Companies have to face huge competition with several existing products in the market and also because of the monopoly of gas-rich countries.

Lack of wellbore-specific details

In the USA, it is mandatory to disclose the significant and substantial information for every drilled wellbore. Furthermore, this information is available for everybody on the public-access database. Therefore, operators can compare practices and completion methods for numerous wells in similar formations.

However, in Asian countries, there is a lack of shared information,which makes it daunting for operators to exploit energy resources.

Scarcity of Water

It’s one of the biggest challenges faced by the countries. In the process of gas extraction, a tremendous amount of chemically-treated water is required to create fractures in the shale rocks. As a result, it creates water scarcity in the region. Hence, many countries are not allowing companies to start the extraction process.

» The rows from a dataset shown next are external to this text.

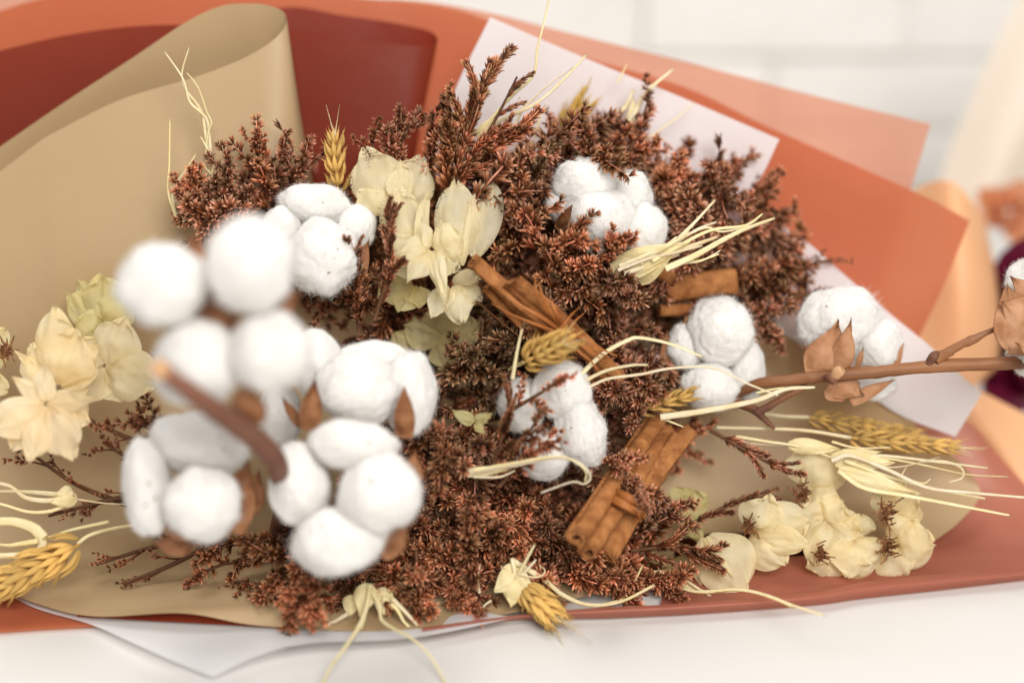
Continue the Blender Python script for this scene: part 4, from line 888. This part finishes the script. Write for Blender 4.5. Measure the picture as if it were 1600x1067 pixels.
tuft('three long arching straws right of the sharp boll', [
    (P(.016, (895, 598), (940, 555), (980, 532), (1002, 528), (1050, 538), (1097, 557), dw=.006), 7), (P(.016, (905, 600), (945, 580), (985, 571), (1013, 570), dw=.006), 5.5), (P(.016, (918, 606), (950, 592), (1000, 585), (1045, 576), (1095, 573), (1130, 580), (1170, 600), (1216, 618), dw=.006), 4.5)], (), 9)
tuft('flat straw blade under the raised lock boll', [(P(.006, (1032, 652), (1100, 642), (1180, 626), (1228, 608), (1274, 605), dw=.006), 10), (P(.008, (1182, 614), (1215, 607), (1236, 605)), 3), (P(.004, (1038, 655), (1068, 667)), 4)], (), 10)
tuft('single stiff straw between dark statice and wheat ear', [(P(.024, (801, 592), (808, 550), (816, 513), dw=.004), 6)], (), 11)
tuft('looped pale straw below the sharp boll', [(P(.034, (735, 738), (800, 728), (860, 716), (893, 718), (918, 734), (922, 748), (912, 756), (893, 753), (845, 770)), 4.5), (P(.036, (740, 735), (810, 722), (870, 713), (900, 722), (916, 738), (914, 752)), 3.5), (P(.028, (740, 745), (780, 745), (805, 735)), 4)], [((725, 738, .026), (790, 728, .032), 12, .25), ((730, 744, .026), (800, 733, .031), 9, .2)], 12)
tuft('straw strands ending over the terracotta lip at lower right', [(P(.000, (1030, 902), (1085, 924), (1150, 921), (1195, 929), (1240, 946), (1290, 962), dw=.040), 5.5), (P(.000, (1035, 905), (1090, 926), (1160, 922), (1210, 936), (1240, 950), dw=.03), 4), (P(.002, (1070, 905), (1100, 925), (1132, 943)), 4), (P(.000, (1050, 905), (1120, 930), (1178, 937)), 5)], [((1020, 895, -.002), (1090, 925, .002), 24)], 13)
tuft('pale looping straw at the left frame edge', [(P(.012, (115, 770), (80, 782), (40, 778), (15, 760), (-20, 752)), 9), (P(.012, (112, 775), (60, 770), (20, 768), (-20, 768)), 8), (P(.012, (110, 785), (80, 798), (45, 800), (10, 790), (-20, 782)), 6), (P(.004, (120, 780), (160, 786), (200, 788)), 3)], [((120, 778, .010), (75, 785, .016), 28), ((112, 768, .010), (84, 772, .016), 24)], 14)
tuft('golden curled leaf loop above the fat wheat ear', [(P(.016, (170, 815), (110, 828), (68, 842)), 5), (P(.018, (66, 842), (50, 825), (15, 815), (-30, 818)), 20), (P(.018, (66, 842), (58, 862), (20, 868), (-30, 866)), 16), (P(.020, (60, 845), (30, 850), (10, 852), (-20, 848)), 8)], (), 15)

# ------------------------------------------------------------------ cream papery flowers
def flower(label, petals, tint=(1, 1, 1), seed=0, eye=None):
    root = thing('cream_flower', at(*petals[0][0]), label, 'dried flower', 'cream papery bract flowers')
    for i, p in enumerate(petals):
        kw = dict(p[3]) if len(p) > 3 else {}
        mb = MB(); petal(mb, p[0], p[1], p[2] * .94, seed=seed * 17 + i, nu=20, nv=20, **kw)
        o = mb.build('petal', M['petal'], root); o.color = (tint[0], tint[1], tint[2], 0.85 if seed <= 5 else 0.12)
    if eye:
        for k, e in enumerate(eye):
            r = random.Random(seed + k); mb = MB()
            for q in range(60):
                a = at(e[0] + r.gauss(0, e[3] * .3), e[1] + r.gauss(0, e[3] * .45), e[2]); b = a + BACK * .002 + Vector((r.gauss(0, .0018), r.gauss(0, .001), r.gauss(0, .0018)))
                tube(mb, [a, b], [.0004, .0002], 4)
            mb.build('flower_eye', M['bur'], root)
    return root
flower('large cream bract flower with a lacy rim beside the red cone', [((612, 330, -.006), (572, 236, .003), 96, dict(cup=.55)), ((622, 332, -.010), (656, 248, -.006), 84, dict(cup=.35)), ((600, 330, .0), (560, 300, .004), 60, dict(cup=.4)), ((630, 330, .000), (625, 255, .005), 52, dict(cup=.3, roll=.5))], seed=1)
flower('folded cream flower in the middle of the bract cluster', [((640, 392, .002), (622, 296, .010), 80, dict(cup=.4)), ((652, 390, .004), (667, 303, .014), 36, dict(roll=.9, cup=.3)), ((660, 395, .002), (602, 372, .008), 66, dict(cup=.3)), ((650, 400, .0), (612, 420, .006), 56, {})], seed=2)
flower('big two lobed cream bract with a central seam', [((718, 405, .004), (712, 288, .009), 82, dict(cup=.42, ruffle=.10)), ((742, 402, .004), (766, 283, .007), 64, dict(cup=.35, ruffle=.10)), ((722, 415, .008), (738, 300, .013), 16, dict(cup=.8, ruffle=.05, shape=1))], seed=3)
flower('star shaped cream flower with curled points at cluster centre', [((672, 388, .012), (614, 398, .020), 58, dict(cup=.2, shape=1, curl=.15)), ((676, 392, .012), (694, 470, .022), 44, dict(cup=.4, shape=1, roll=.5)), ((680, 385, .010), (722, 372, .014), 62, dict(cup=.3)), ((672, 385, .012), (658, 340, .022), 30, dict(shape=1, roll=.8)), ((670, 392, .012), (636, 442, .020), 56, dict(shape=1, cup=.3)), ((678, 388, .013), (690, 345, .018), 34, dict(shape=1, roll=-.8)), ((684, 400, .008), (716, 420, .010), 64, dict(cup=.2))], seed=4)
flower('small curled cream flower by the cinnamon end', [((698, 446, .006), (676, 494, .014), 40, dict(cup=.3)), ((708, 442, .006), (750, 428, .012), 36, dict(roll=.6, cup=.5)), ((712, 446, .008), (722, 502, .014), 50, dict(cup=.4, ruffle=.25)), ((720, 446, .006), (745, 470, .012), 44, dict(cup=.4, ruffle=.25)), ((706, 450, .010), (700, 490, .018), 22, dict(roll=.9, shape=1))], seed=5)
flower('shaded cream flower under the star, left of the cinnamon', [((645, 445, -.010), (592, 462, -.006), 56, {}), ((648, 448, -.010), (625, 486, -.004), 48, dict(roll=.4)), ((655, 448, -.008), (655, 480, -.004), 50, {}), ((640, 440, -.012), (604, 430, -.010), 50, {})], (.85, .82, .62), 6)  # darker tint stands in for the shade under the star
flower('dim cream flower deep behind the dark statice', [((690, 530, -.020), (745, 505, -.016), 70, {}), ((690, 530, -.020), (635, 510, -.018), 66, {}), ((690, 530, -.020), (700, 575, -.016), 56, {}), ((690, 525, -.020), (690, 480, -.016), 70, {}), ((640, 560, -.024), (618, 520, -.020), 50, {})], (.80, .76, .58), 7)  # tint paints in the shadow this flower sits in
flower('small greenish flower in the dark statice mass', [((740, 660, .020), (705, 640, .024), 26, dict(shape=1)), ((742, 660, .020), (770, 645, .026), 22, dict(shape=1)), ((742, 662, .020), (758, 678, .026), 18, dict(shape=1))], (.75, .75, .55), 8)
flower('olive cream flower against the tan paper at left', [((160, 510, -.020), (108, 462, -.016), 60, dict(cup=.2)), ((165, 512, -.018), (160, 432, -.012), 84, dict(cup=.45)), ((160, 512, -.016), (120, 500, -.010), 56, dict(cup=.4)), ((168, 515, -.016), (192, 460, -.012), 70, dict(cup=.5)), ((155, 505, -.020), (125, 440, -.018), 40, {})], (.86, .86, .68), 9)
flower('cream flower with a domed bract left of the large boll', [((172, 572, -.004), (196, 500, .004), 84, dict(cup=.5)), ((165, 575, -.004), (240, 600, .004), 90, dict(cup=.5)), ((165, 575, -.006), (140, 625, -.002), 60, {}), ((160, 570, -.004), (130, 530, .000), 60, {}), ((170, 580, -.006), (190, 625, -.002), 60, {})], seed=10)
flower('pale domed cream flower above the left star', [((95, 600, .012), (85, 486, .022), 74, dict(cup=.5)), ((95, 600, .014), (120, 520, .022), 100, dict(cup=.5)), ((90, 600, .012), (150, 545, .020), 70, {}), ((85, 600, .012), (22, 548, .016), 40, dict(shape=1)), ((90, 600, .010), (50, 540, .016), 80, dict(cup=.4)), ((100, 600, .010), (135, 605, .014), 60, {})], (1.05, 1.02, 1.0), 11)
flower('blurred cream star flower with pointed lobes at the left edge', [((70, 628, .030), (18, 588, .036), 36, dict(shape=1)), ((74, 630, .030), (152, 624, .038), 46, dict(shape=1)), ((68, 632, .030), (-12, 672, .036), 66, dict(cup=.4)), ((68, 635, .030), (48, 718, .038), 52, dict(cup=.4)), ((74, 635, .030), (112, 712, .036), 74, dict(cup=.4)), ((70, 625, .032), (72, 560, .040), 44, dict(shape=1, curl=.2)), ((66, 640, .026), (20, 700, .028), 70, {}), ((80, 632, .026), (135, 660, .030), 70, {})], (1.05, 1.0, 1.0), 12)
flower('cream bract cut off by the left frame edge', [((-30, 560, .004), (6, 515, .008), 44, dict(cup=.4)), ((-30, 565, .004), (8, 560, .008), 36, {}), ((-30, 590, .000), (10, 610, .002), 44, {})], (.95, .92, .8), 13, [(8, 548, .008, 14)])
TR = (1.03, 1.02, .98)
flower('cream flower hanging below the right straw tuft', [((1262, 765, -.020), (1312, 712, -.014), 80, dict(cup=.5)), ((1262, 770, -.020), (1310, 790, -.014), 70, dict(cup=.4)), ((1258, 755, -.022), (1250, 700, -.018), 60, {})], TR, 14, [(1254, 770, -.012, 20)])
flower('cream cupped flower with three round bracts lower right', [((1180, 830, -.012), (1200, 776, -.004), 78, dict(cup=.5)), ((1175, 832, -.012), (1262, 815, -.004), 90, dict(cup=.5)), ((1175, 835, -.012), (1225, 880, -.004), 76, dict(cup=.5)), ((1185, 840, -.008), (1260, 850, .0), 50, {})], TR, 15, [(1170, 820, -.008, 10)])
flower('large drooping cream bract nearest the lower lip at right', [((1105, 838, -.008), (1165, 918, .000), 104, dict(cup=.35, ruffle=.08)), ((1100, 840, -.010), (1108, 925, -.006), 50, {}), ((1100, 842, -.008), (1150, 905, .003), 14, dict(shape=1, cup=.6))], TR, 16)
flower('cream trumpet flower facing down in the lower right cluster', [((1290, 815, -.016), (1275, 880, -.008), 60, dict(cup=.8)), ((1285, 812, -.018), (1320, 790, -.012), 70, dict(cup=.4)), ((1285, 812, -.018), (1250, 790, -.012), 60, {}), ((1290, 860, -.014), (1262, 885, -.010), 70, {}), ((1290, 860, -.016), (1330, 885, -.010), 70, {}), ((1300, 815, -.016), (1345, 830, -.012), 60, {})], TR, 17, [(1282, 864, -.004, 10)])
flower('cream flower at the base of the lower right cluster', [((1335, 840, -.016), (1325, 900, -.008), 90, dict(cup=.4)), ((1335, 840, -.014), (1360, 880, -.008), 70, dict(cup=.4)), ((1335, 838, -.016), (1345, 805, -.012), 60, {})], TR, 18)
flower('cream flower with a dark eye under the long straw strands', [((1388, 800, -.018), (1435, 775, -.010), 66, dict(cup=.4)), ((1388, 798, -.018), (1410, 755, -.012), 60, {}), ((1385, 795, -.018), (1364, 775, -.012), 30, {}), ((1390, 805, -.018), (1440, 800, -.012), 60, {})], TR, 19, [(1384, 803, -.008, 18)])
flower('rightmost round cream flower with a dark eye on the terracotta sheet', [((1392, 850, -.018), (1458, 850, -.010), 86, dict(cup=.5)), ((1392, 848, -.018), (1432, 815, -.012), 70, dict(cup=.3)), ((1390, 855, -.018), (1415, 898, -.012), 80, dict(cup=.4)), ((1390, 860, -.02), (1355, 885, -.014), 40, {})], TR, 20, [(1386, 850, -.008, 20)])
flower('greenish cream bract beside the lower cinnamon', [((1055, 795, -.028), (1105, 778, -.024), 60, {}), ((1055, 795, -.028), (1075, 765, -.024), 50, {}), ((1070, 830, -.026), (1095, 820, -.022), 60, {})], (.85, .85, .62), 21)
flower('cream husk low behind the statice at the bottom right', [((1000, 880, -.016), (1060, 905, -.010), 50, {}), ((1050, 880, -.02), (1085, 900, -.014), 56, {})], (.88, .85, .62), 22)
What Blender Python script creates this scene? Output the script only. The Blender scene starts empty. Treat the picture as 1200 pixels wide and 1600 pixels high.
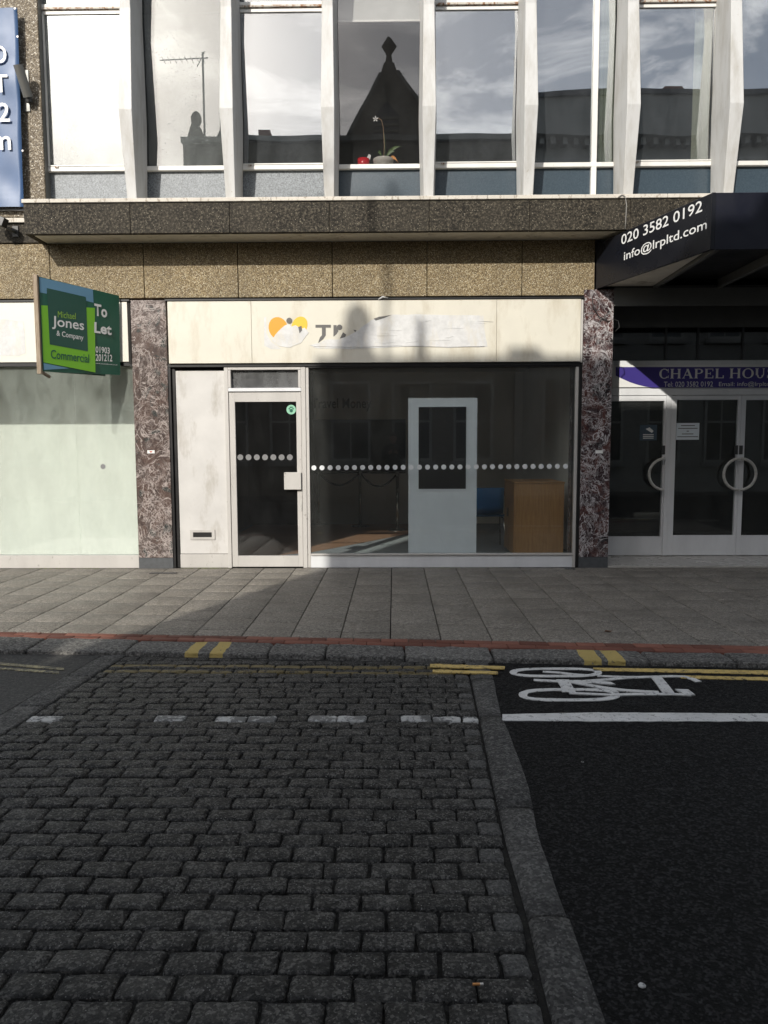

Developments in India w.r.t Shale Gas

  • In November 2010, both the countries, the USA and India agreed to cooperate on the grounds of shale gas and clean tech.
  • The Petroleum Ministry and Director General of hydrocarbons are together working on the changes required to explore laws for Shale Gas production since the current licenses for gas exploration don’t include unconventional sources.
  • In January 2011, Oil and Natural Gas Corporation (ONGC), India’s biggest explorer of energy, discovered the nation’s first reserve of Shale Gas at Durgapur, located in Burdwan District of West Bengal. The Sarpi deposit is Asia’s only and first tapped gas reserve outside North America.
  • The ONGC found the gas source in its first experimental project at Damodar basin while drilling its first well.
  • The Central Government has employed the HELP (Hydrocarbon Exploration and Licensing Policy) to allow a project supporter to discover all types of hydrocarbons in the allotted block.


Shale gas could be one of the biggest fulfilments of primary energy requirement in the world if exploited and explored adequately.

The country like India, which depends on expensive energy imports, can meet the increasing energy demand by unlocking the domestic shale gas. However, the USA already has exploited the use of gas in the country, and it had a significant impact on its economy.

Other countries too, can take a note from the USA and boost their economic condition with the correct usage of this gas. This, in turn, will help the government to generate more revenues and create more employment opportunities for unemployed.